How could they tell Phyllis Schlafly, a “conservative movement icon and hero and a Trump supporter,” that “she's not conservative?”

Palin's endorsement may help settle fears that Trump is not pro-life enough on abortion, although he has promised to sign the Pain Capable Unborn Child Protection Act and said he would not fund Planned Parenthood as long as it performs abortions.

The Trump campaign, which hinted at a “major endorsement” prior to Palin's speech, highlighted her own bona fides on the issue in a press release. “A trusted conservative, Palin has a proven record of being fiscally modest, staunchly pro-life, and believes in small government that allows business to grow and freedom to prosper,” it said.

Ana Navaro, who supports rival candidate Jeb Bush, called the Palin endorsement “a big deal.”

“If there's anybody that does not represent 'New York values' in the Republican Party, it's certainly Sarah Palin,” she told CNN. “She is all about Alaska, outdoors, pro-life, pro-guns.”

Selecting Trump was also a big blow to Trump's closest challenger, Ted Cruz, whom Palin endorsed when he ran for Senate in 2012. She made a glancing reference to him Tuesday, saying that reclaiming America will “take a whole team…so our friends who are fighters in the House and the Senate today, they need to stay there and help out. They can help our new leader in the positions that they are in.”

Cruz handled being passed up with warmth, tweeting: 

She also had kind words to say about primary challenger Rand Paul, calling his vision of a less interventionist foreign policy “healthy,” especially in the Middle East. “Let them duke it out and let Allah sort it out,” she said. “We’ll fight for American interests.”

“We haven’t prioritized our own domestic budgets well enough to be able to afford what we’re doing overseas,” she said. “Things are gonna change under President Trump.”

Palin also previously endorsed Trump's campaign spokeswoman Katrina Pierson, who attempted to win the Republican nomination away from incumbent Congressman Pete Sessions, R-TX, in the 2014 midterm elections.

The media's adverse treatment of Trump and his followers – whom one writer in Politico has implied are authoritarians – influenced Palin's view of Trump.
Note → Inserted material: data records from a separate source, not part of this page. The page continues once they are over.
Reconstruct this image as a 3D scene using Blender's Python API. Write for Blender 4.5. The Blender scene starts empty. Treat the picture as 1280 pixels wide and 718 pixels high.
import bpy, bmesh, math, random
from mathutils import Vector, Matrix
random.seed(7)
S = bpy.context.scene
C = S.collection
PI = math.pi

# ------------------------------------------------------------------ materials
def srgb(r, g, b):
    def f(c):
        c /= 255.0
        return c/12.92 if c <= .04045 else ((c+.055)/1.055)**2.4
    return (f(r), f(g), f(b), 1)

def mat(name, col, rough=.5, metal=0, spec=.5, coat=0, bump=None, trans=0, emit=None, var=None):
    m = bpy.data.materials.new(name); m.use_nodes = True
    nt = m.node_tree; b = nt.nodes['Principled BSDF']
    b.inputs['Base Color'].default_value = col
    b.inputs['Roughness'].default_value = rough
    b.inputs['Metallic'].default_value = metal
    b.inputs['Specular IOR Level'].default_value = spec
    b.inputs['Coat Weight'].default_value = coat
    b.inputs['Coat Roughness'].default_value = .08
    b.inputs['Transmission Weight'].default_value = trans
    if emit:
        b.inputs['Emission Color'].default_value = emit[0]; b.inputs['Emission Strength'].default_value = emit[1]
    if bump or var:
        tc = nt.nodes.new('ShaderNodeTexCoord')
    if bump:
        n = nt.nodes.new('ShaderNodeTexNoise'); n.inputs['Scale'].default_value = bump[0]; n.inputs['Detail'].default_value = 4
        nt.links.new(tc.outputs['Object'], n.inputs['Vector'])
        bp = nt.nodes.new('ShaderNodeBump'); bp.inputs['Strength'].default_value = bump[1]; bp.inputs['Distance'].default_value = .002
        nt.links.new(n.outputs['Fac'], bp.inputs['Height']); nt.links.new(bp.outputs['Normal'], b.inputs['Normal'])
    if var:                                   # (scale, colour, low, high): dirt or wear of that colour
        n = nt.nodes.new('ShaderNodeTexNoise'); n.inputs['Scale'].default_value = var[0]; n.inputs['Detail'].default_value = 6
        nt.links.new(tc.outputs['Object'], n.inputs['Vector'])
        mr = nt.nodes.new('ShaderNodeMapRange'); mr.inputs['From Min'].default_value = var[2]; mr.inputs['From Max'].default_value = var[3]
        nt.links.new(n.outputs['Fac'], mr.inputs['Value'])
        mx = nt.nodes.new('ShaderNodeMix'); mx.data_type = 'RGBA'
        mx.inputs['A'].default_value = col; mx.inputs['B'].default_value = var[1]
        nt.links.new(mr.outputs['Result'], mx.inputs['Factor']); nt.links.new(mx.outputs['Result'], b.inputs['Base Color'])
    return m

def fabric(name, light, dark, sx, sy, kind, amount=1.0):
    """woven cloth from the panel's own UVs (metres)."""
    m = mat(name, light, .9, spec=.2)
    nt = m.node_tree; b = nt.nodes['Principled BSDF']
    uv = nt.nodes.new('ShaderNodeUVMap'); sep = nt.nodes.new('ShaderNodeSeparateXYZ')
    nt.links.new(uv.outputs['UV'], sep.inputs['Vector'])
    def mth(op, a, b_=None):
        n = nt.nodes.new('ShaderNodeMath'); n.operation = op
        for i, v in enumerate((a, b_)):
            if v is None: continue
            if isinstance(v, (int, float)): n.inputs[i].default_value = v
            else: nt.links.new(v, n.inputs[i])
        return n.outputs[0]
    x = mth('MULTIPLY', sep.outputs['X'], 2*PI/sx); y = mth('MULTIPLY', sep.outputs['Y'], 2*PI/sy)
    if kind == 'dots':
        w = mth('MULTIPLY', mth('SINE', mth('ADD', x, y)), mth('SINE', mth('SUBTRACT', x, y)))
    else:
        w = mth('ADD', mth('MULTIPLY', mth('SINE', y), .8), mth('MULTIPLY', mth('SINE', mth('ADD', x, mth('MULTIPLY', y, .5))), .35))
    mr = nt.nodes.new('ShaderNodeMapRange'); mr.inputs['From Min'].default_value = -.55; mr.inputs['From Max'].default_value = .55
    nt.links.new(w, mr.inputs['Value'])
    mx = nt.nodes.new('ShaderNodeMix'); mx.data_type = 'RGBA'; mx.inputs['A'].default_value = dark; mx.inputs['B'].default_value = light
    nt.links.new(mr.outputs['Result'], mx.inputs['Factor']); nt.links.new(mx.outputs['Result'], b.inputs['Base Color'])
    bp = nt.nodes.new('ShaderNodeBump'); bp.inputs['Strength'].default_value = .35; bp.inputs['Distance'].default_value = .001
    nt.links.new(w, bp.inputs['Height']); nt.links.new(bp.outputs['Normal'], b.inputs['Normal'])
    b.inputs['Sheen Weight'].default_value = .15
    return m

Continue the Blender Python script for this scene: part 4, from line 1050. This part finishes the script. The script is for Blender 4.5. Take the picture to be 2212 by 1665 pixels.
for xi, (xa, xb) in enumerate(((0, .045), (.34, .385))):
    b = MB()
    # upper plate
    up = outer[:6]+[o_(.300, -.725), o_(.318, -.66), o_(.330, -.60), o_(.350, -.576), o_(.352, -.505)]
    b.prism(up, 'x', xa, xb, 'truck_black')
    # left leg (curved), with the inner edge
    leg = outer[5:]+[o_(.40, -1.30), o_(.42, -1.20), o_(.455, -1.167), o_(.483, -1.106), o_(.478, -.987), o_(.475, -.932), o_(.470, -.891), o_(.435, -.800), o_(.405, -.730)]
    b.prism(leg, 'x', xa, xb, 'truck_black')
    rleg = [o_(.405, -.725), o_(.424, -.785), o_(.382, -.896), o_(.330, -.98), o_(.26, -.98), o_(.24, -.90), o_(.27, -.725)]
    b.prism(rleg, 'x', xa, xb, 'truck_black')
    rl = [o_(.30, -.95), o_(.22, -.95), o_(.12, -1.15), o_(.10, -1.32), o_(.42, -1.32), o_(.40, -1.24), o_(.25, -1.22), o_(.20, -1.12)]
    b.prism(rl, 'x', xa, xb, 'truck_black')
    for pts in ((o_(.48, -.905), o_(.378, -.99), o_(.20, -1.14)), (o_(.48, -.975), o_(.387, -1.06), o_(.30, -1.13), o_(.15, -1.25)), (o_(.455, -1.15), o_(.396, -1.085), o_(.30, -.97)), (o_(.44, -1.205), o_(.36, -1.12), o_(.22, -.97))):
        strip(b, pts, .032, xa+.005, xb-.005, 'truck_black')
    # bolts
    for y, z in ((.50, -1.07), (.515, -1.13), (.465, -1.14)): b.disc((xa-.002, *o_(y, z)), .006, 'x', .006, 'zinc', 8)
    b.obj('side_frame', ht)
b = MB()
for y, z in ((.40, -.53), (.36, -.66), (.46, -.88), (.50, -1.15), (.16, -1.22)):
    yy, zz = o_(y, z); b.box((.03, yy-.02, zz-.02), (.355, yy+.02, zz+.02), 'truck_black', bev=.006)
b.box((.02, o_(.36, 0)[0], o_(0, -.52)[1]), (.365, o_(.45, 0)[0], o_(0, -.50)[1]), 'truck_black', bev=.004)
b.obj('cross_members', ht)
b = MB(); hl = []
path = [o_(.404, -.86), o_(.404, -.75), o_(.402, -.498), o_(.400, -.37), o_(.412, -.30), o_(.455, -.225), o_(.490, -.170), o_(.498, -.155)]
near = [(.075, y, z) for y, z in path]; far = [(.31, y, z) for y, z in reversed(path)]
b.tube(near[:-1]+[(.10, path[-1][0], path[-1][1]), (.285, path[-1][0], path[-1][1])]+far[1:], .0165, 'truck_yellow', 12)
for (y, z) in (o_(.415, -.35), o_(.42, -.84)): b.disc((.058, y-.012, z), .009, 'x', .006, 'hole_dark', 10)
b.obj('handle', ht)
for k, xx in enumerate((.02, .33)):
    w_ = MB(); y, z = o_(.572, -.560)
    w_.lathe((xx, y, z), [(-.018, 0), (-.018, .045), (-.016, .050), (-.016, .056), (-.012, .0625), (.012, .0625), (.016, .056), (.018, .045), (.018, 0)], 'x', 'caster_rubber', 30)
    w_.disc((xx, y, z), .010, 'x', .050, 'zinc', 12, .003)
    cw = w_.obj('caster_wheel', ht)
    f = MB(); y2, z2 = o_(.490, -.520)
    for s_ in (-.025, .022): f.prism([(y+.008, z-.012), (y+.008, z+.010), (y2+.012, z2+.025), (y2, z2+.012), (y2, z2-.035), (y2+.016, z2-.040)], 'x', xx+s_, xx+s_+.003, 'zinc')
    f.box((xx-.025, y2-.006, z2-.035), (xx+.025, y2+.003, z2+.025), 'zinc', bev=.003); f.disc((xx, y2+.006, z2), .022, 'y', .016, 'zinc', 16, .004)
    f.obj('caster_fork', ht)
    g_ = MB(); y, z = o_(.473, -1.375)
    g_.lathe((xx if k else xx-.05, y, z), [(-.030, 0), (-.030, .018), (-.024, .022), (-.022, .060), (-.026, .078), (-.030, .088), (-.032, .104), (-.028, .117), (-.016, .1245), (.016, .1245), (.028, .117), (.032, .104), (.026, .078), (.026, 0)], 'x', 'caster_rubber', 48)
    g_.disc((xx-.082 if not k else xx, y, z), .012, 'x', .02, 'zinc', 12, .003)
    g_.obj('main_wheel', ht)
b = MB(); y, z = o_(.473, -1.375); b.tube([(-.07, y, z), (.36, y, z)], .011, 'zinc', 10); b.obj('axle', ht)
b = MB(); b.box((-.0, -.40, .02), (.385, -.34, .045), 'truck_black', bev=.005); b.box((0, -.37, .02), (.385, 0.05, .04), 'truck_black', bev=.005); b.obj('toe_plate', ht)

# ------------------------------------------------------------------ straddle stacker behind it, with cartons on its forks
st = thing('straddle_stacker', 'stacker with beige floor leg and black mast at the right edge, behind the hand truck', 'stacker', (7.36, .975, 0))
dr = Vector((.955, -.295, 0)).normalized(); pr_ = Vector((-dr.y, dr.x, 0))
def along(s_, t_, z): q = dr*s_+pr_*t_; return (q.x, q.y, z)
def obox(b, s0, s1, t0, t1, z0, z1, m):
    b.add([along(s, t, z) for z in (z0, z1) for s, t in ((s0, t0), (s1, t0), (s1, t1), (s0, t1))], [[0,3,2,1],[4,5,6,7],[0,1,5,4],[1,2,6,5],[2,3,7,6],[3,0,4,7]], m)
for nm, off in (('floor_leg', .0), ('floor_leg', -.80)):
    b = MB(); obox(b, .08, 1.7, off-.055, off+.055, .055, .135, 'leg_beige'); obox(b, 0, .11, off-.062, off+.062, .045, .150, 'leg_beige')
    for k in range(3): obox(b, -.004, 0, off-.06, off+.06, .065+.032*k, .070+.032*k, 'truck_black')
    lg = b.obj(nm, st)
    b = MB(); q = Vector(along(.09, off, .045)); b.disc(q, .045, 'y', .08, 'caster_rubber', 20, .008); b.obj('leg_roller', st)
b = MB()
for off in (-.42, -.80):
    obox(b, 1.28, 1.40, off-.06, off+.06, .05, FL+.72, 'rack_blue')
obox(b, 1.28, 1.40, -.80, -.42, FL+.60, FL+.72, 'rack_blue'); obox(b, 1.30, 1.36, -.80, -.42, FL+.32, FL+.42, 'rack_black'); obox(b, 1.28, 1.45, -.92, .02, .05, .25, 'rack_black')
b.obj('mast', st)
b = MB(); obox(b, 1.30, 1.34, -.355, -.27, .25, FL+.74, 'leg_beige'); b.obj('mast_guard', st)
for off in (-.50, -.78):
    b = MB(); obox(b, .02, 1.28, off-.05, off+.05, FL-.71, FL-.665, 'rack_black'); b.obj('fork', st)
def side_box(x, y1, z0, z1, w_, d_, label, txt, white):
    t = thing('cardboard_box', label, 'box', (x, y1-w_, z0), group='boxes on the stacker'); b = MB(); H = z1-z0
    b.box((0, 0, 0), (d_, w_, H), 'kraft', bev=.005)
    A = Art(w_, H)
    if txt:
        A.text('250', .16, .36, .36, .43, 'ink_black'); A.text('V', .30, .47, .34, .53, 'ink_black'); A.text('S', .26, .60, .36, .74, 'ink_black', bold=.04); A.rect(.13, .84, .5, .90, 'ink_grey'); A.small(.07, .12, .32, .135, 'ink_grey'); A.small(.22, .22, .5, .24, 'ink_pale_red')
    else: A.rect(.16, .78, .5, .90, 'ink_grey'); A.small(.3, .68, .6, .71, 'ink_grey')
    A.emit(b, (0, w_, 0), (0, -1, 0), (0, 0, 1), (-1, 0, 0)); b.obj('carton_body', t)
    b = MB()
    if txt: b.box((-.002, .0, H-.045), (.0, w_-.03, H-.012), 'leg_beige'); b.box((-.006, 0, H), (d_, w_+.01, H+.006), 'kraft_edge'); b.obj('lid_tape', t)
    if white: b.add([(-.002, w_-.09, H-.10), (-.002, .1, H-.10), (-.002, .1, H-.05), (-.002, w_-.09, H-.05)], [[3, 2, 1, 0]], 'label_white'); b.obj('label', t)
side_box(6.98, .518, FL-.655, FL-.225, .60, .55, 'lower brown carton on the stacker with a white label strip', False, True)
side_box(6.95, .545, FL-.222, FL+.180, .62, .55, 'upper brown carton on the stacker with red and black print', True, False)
Media figures have harassed Palin and her family “every day since that night in ‘08, when I was on stage, nominated for VP,” Palin told the Ames crowd.

Going “through the ringer as Mr. Trump has, makes me respect you even more,” she said.

She later poked fun at Trump's use of the word “huge,” saying “he's not an elitist.”

“Only one candidate’s record of success proves he is the master of the art of the deal,” she said. “He is beholden to no one but we the people, how refreshing. He is perfectly positioned to let you make America great again.”